- [Challenge] In the records below, reproduce exactly the lines from the one containing "Write the bpy" through the one containing "RH = Vector((math.sin(YAW), -math.cos(YAW), 0))", both included, and omit the pictures.

....................

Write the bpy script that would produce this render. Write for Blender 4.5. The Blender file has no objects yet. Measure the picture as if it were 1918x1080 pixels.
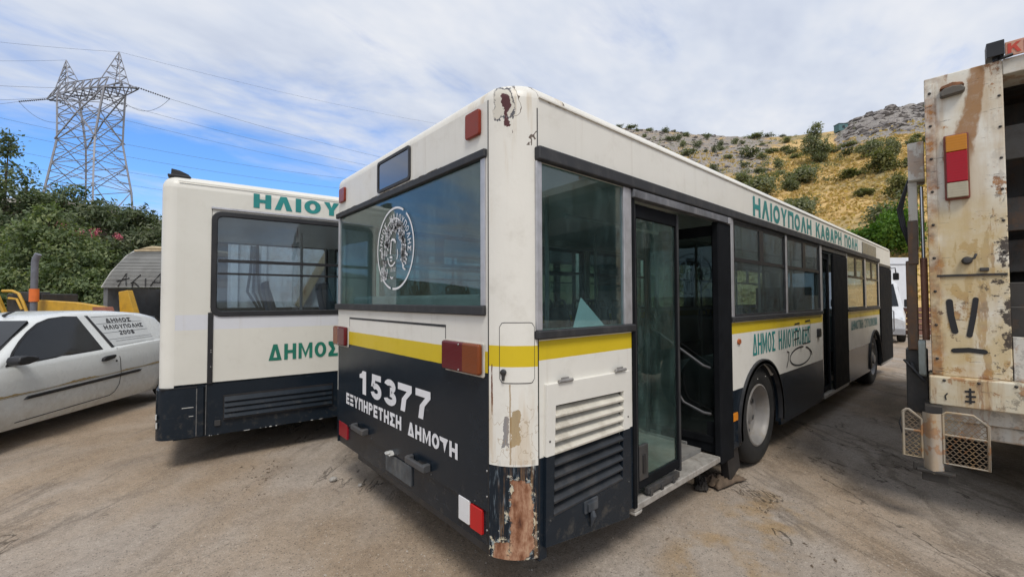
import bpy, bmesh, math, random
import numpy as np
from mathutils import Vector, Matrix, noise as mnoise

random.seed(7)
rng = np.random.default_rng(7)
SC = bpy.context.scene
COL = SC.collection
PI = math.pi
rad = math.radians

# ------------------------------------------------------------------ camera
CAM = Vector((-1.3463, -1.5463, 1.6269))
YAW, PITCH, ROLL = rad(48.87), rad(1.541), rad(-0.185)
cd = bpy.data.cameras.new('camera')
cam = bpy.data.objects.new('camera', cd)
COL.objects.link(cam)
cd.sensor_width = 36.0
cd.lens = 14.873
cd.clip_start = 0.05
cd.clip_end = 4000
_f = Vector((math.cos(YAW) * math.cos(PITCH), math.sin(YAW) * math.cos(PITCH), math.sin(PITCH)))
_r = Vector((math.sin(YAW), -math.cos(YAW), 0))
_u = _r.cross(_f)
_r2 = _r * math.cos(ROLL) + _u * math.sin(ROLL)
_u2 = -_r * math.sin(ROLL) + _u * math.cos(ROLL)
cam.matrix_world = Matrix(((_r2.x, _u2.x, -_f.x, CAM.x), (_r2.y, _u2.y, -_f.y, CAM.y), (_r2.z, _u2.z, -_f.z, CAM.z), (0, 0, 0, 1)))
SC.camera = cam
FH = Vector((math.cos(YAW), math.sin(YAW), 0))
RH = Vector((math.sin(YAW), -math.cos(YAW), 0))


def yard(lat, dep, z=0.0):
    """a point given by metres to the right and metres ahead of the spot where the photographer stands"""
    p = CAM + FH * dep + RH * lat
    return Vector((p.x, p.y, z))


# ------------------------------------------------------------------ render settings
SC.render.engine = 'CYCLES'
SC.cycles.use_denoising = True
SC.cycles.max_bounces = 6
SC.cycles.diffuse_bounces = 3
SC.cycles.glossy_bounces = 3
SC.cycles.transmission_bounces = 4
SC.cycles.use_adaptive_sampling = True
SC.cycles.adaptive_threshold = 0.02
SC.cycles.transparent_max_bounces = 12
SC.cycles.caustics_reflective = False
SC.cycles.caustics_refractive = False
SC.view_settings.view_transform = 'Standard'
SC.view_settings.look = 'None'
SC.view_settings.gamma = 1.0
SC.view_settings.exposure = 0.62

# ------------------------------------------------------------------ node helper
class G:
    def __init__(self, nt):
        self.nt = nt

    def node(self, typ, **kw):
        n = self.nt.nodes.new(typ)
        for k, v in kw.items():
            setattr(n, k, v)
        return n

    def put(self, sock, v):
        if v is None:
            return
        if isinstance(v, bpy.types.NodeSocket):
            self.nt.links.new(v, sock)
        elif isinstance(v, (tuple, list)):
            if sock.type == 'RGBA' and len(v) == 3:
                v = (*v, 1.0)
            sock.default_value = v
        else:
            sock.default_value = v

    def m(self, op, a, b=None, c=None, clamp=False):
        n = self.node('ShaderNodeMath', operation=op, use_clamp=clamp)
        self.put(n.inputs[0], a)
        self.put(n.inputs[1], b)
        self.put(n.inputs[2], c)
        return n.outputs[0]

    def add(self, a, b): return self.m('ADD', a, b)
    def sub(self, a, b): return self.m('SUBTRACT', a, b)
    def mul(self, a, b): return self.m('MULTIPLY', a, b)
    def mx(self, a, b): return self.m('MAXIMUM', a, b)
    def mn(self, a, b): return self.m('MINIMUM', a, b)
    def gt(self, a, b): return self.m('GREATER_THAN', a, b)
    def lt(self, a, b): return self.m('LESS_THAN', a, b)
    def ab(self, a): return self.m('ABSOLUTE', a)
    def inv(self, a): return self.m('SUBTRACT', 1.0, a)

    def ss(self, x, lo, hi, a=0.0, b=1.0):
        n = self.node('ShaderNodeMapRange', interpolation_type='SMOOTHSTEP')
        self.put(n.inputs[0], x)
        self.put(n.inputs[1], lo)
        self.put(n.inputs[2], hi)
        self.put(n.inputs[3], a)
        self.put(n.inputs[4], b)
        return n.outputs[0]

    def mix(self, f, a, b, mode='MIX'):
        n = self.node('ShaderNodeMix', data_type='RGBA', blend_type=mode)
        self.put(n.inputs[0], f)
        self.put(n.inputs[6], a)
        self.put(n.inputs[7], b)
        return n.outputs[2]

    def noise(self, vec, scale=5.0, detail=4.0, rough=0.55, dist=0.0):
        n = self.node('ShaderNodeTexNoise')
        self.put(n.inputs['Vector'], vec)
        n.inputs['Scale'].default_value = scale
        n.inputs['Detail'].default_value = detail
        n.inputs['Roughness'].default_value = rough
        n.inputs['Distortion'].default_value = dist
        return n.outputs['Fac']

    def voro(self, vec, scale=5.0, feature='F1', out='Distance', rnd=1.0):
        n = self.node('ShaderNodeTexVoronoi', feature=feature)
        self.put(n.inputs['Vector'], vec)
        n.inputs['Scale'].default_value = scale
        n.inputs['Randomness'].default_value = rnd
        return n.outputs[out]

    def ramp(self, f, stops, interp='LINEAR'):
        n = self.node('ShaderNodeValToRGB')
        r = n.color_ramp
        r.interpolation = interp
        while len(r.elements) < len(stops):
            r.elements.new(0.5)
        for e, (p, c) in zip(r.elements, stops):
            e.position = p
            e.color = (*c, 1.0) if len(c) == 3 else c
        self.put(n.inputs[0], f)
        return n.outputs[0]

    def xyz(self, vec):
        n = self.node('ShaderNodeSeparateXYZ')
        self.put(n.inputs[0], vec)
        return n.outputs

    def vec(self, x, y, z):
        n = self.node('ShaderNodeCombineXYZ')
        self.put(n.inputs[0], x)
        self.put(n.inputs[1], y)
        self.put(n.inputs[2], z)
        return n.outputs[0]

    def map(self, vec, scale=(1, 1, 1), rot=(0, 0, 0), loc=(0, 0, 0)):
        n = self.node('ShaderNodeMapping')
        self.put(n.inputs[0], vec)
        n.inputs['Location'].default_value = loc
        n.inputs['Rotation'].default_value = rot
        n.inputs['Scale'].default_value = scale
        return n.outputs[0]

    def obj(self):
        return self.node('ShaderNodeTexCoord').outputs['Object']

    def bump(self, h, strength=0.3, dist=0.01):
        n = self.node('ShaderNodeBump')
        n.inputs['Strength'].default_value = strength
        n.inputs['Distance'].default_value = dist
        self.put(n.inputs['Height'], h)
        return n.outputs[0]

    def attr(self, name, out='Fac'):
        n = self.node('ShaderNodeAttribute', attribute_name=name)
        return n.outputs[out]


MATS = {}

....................

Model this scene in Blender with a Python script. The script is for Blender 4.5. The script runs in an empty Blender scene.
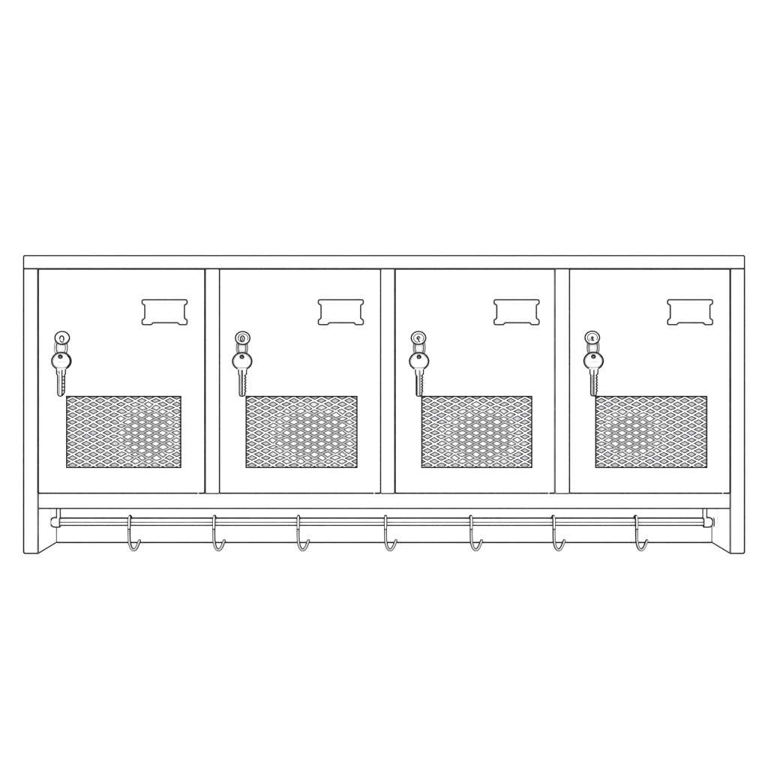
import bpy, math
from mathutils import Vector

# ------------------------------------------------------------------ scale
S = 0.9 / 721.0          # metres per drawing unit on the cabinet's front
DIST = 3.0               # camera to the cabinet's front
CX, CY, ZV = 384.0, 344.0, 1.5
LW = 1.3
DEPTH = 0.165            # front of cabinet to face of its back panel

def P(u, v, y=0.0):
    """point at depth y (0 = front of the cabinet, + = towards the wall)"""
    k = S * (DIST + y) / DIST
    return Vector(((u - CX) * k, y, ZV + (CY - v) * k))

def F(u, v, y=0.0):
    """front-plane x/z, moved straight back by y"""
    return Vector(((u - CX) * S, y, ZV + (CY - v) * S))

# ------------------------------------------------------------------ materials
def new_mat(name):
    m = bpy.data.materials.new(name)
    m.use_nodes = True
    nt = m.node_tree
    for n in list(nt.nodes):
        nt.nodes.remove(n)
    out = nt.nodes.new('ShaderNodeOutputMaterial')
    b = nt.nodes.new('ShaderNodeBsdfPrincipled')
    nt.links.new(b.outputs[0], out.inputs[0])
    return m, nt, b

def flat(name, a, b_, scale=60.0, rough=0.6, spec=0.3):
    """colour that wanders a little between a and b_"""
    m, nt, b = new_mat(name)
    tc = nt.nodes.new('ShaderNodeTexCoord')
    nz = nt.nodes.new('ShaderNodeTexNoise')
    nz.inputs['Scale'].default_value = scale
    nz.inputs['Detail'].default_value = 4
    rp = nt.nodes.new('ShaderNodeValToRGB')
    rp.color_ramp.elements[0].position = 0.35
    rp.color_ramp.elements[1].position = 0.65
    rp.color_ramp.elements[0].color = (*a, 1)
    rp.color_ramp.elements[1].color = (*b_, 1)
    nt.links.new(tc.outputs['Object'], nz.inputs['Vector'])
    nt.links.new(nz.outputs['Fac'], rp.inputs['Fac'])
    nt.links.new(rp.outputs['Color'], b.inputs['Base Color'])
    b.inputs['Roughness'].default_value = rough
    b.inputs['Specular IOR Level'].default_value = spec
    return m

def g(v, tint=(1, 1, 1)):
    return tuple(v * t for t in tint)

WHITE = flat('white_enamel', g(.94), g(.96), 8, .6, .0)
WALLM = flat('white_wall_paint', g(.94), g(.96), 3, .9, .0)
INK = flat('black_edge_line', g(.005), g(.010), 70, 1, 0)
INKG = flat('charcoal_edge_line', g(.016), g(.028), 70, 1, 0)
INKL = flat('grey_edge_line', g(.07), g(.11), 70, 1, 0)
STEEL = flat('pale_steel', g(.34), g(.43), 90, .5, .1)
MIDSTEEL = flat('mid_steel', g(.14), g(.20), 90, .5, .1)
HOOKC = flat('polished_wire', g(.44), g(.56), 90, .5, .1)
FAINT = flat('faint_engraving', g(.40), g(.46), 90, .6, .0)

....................

- [Reply to the exercise]
Write the bpy script that would produce this render. Write for Blender 4.5. The Blender file has no objects yet. Measure the picture as if it were 1918x1080 pixels.
import bpy, bmesh, math, random
import numpy as np
from mathutils import Vector, Matrix, noise as mnoise

random.seed(7)
rng = np.random.default_rng(7)
SC = bpy.context.scene
COL = SC.collection
PI = math.pi
rad = math.radians

# ------------------------------------------------------------------ camera
CAM = Vector((-1.3463, -1.5463, 1.6269))
YAW, PITCH, ROLL = rad(48.87), rad(1.541), rad(-0.185)
cd = bpy.data.cameras.new('camera')
cam = bpy.data.objects.new('camera', cd)
COL.objects.link(cam)
cd.sensor_width = 36.0
cd.lens = 14.873
cd.clip_start = 0.05
cd.clip_end = 4000
_f = Vector((math.cos(YAW) * math.cos(PITCH), math.sin(YAW) * math.cos(PITCH), math.sin(PITCH)))
_r = Vector((math.sin(YAW), -math.cos(YAW), 0))
_u = _r.cross(_f)
_r2 = _r * math.cos(ROLL) + _u * math.sin(ROLL)
_u2 = -_r * math.sin(ROLL) + _u * math.cos(ROLL)
cam.matrix_world = Matrix(((_r2.x, _u2.x, -_f.x, CAM.x), (_r2.y, _u2.y, -_f.y, CAM.y), (_r2.z, _u2.z, -_f.z, CAM.z), (0, 0, 0, 1)))
SC.camera = cam
FH = Vector((math.cos(YAW), math.sin(YAW), 0))
RH = Vector((math.sin(YAW), -math.cos(YAW), 0))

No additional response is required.